— start of PROVIDED DATA —
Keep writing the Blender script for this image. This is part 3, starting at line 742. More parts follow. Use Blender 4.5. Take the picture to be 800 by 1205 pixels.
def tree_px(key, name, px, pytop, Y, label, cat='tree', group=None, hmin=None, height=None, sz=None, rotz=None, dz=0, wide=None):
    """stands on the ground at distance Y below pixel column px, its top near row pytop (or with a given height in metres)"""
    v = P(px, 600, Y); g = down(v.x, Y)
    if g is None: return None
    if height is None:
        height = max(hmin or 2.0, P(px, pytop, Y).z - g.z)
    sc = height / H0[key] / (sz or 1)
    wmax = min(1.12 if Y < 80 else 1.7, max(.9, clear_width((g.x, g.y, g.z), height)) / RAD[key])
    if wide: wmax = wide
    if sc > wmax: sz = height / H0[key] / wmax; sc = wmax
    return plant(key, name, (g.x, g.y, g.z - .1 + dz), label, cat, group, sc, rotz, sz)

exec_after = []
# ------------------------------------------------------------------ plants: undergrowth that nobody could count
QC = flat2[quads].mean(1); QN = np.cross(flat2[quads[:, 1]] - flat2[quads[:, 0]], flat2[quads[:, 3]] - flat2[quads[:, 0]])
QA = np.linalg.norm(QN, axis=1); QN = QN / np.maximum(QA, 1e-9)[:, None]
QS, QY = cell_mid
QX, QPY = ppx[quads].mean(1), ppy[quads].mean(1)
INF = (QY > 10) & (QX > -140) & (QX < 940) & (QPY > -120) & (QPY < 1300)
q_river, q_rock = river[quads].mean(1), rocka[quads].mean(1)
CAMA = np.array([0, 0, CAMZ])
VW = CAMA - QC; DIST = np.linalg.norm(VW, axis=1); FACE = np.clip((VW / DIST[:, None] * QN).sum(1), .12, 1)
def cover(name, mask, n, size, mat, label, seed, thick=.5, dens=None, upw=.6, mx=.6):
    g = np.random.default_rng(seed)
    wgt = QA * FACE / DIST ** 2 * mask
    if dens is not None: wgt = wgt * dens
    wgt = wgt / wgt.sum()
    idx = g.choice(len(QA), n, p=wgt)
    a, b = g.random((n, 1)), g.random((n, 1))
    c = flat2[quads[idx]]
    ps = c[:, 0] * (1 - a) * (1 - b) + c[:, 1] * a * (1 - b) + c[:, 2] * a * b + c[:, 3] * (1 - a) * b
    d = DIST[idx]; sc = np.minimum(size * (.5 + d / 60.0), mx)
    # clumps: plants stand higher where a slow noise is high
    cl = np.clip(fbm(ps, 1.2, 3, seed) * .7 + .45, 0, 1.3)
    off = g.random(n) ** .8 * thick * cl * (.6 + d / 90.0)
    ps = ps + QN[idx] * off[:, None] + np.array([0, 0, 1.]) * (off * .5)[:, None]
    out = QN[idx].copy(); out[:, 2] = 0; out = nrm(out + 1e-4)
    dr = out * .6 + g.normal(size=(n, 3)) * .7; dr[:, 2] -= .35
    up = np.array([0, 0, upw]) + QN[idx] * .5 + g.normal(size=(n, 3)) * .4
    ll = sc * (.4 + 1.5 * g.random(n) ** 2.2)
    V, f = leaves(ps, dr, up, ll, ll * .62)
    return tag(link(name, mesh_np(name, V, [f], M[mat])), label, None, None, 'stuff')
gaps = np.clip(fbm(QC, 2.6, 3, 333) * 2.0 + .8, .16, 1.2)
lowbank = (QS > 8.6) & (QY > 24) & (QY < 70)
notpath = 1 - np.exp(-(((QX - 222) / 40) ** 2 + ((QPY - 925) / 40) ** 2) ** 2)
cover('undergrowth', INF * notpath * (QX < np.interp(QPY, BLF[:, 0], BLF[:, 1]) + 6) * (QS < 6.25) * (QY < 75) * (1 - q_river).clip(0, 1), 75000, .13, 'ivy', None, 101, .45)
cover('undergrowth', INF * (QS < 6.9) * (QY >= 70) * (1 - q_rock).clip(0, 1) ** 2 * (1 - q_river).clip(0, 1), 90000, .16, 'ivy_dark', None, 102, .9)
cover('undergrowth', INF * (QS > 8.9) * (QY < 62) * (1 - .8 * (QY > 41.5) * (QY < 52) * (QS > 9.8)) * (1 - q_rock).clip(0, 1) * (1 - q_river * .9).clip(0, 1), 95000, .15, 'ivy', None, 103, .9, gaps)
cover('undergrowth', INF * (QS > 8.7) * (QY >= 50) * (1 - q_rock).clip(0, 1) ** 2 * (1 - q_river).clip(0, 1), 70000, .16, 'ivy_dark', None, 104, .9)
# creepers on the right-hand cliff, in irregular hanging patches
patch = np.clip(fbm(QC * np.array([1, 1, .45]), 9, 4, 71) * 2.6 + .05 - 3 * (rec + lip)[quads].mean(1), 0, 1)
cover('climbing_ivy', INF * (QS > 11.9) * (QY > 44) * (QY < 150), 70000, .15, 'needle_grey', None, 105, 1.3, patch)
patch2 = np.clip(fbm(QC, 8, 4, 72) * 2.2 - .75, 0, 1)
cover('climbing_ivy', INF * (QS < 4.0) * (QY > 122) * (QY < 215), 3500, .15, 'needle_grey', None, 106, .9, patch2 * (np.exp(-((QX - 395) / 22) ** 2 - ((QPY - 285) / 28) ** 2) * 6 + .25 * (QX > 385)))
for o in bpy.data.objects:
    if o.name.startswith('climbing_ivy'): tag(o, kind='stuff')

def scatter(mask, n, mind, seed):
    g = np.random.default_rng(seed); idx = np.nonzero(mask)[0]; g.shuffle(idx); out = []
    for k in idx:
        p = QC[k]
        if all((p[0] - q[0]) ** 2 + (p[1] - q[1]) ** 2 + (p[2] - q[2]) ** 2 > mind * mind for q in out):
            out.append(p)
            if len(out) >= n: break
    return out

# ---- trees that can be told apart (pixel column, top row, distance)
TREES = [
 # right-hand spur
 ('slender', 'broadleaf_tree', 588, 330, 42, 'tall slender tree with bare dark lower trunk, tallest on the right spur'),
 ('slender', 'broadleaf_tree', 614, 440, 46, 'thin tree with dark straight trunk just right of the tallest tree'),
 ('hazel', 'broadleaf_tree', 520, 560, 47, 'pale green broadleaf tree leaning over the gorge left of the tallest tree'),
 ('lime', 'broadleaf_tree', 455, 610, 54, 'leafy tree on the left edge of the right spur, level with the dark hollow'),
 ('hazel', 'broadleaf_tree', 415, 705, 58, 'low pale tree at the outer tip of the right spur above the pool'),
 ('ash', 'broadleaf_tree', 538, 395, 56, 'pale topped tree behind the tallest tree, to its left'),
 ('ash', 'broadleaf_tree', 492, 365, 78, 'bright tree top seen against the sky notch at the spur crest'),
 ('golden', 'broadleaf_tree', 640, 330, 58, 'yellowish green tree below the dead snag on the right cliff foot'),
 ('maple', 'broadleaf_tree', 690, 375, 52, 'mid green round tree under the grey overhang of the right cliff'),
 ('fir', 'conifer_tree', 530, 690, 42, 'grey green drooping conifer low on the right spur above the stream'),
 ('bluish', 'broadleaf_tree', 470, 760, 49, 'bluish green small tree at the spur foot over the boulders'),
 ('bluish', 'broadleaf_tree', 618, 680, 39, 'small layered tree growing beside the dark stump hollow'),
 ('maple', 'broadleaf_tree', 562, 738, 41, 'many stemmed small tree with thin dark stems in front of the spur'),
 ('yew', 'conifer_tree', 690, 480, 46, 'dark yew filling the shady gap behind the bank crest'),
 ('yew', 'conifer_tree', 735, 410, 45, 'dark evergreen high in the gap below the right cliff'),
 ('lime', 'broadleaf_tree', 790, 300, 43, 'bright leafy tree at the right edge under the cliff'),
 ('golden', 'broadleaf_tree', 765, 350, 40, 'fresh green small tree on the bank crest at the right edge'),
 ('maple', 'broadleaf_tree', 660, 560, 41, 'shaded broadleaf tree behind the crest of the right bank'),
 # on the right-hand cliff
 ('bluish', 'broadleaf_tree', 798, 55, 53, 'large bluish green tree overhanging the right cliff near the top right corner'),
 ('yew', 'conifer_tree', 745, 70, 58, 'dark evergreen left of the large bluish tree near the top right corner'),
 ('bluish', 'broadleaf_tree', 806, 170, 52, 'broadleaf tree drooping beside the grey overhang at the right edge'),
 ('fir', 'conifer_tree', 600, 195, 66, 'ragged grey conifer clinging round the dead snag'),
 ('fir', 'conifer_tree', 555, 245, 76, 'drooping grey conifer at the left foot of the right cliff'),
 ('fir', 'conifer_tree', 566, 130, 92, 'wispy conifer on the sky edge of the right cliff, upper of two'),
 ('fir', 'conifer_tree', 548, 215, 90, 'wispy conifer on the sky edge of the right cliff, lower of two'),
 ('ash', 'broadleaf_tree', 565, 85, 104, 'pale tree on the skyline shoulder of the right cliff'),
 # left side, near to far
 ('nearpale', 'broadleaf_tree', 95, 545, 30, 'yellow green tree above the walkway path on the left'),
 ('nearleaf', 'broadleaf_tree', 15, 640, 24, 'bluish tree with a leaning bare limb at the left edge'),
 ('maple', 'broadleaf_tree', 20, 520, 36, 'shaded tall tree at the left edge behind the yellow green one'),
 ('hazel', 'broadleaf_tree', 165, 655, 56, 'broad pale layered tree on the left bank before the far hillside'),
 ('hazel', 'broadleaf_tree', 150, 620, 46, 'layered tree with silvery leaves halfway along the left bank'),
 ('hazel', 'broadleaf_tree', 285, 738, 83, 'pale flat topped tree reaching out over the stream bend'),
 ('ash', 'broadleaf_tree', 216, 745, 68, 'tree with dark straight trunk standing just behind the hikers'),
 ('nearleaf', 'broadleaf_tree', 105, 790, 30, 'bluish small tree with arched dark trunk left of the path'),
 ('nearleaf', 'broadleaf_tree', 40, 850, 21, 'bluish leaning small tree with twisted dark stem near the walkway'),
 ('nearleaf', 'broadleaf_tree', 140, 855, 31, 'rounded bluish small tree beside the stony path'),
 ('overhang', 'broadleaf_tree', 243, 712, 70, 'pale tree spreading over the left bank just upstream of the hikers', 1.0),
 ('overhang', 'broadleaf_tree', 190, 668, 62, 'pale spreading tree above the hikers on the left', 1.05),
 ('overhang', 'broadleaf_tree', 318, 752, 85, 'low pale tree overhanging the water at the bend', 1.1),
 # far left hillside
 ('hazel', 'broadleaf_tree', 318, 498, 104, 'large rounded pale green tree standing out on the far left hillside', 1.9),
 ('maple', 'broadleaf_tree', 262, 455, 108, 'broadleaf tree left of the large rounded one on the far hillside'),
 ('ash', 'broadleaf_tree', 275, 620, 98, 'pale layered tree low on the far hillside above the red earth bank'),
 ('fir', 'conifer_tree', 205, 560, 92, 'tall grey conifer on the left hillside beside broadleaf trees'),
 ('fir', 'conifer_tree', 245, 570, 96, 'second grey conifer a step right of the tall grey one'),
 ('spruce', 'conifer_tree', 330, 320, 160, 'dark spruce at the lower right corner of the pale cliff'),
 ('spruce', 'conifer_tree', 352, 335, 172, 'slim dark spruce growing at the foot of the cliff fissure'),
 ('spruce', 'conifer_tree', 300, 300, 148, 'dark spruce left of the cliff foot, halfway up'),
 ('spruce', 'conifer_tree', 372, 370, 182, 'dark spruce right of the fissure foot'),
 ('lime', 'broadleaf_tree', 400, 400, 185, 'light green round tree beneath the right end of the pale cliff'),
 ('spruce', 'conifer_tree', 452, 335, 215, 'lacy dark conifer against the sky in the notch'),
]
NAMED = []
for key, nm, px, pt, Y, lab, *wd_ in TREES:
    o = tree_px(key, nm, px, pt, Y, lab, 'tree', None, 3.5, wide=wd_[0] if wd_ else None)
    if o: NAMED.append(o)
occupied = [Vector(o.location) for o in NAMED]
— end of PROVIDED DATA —
*WHAT THE EXERCISE ASKS*:
Please write out exactly the lines from the start of the data through the line that contains "return plant(key, name, (g.x, g.y, g.z", both ends included, and nothing else.

*SOLUTION TO THE PROBLEM*:
Keep writing the Blender script for this image. This is part 3, starting at line 742. More parts follow. Use Blender 4.5. Take the picture to be 800 by 1205 pixels.
def tree_px(key, name, px, pytop, Y, label, cat='tree', group=None, hmin=None, height=None, sz=None, rotz=None, dz=0, wide=None):
    """stands on the ground at distance Y below pixel column px, its top near row pytop (or with a given height in metres)"""
    v = P(px, 600, Y); g = down(v.x, Y)
    if g is None: return None
    if height is None:
        height = max(hmin or 2.0, P(px, pytop, Y).z - g.z)
    sc = height / H0[key] / (sz or 1)
    wmax = min(1.12 if Y < 80 else 1.7, max(.9, clear_width((g.x, g.y, g.z), height)) / RAD[key])
    if wide: wmax = wide
    if sc > wmax: sz = height / H0[key] / wmax; sc = wmax
    return plant(key, name, (g.x, g.y, g.z - .1 + dz), label, cat, group, sc, rotz, sz)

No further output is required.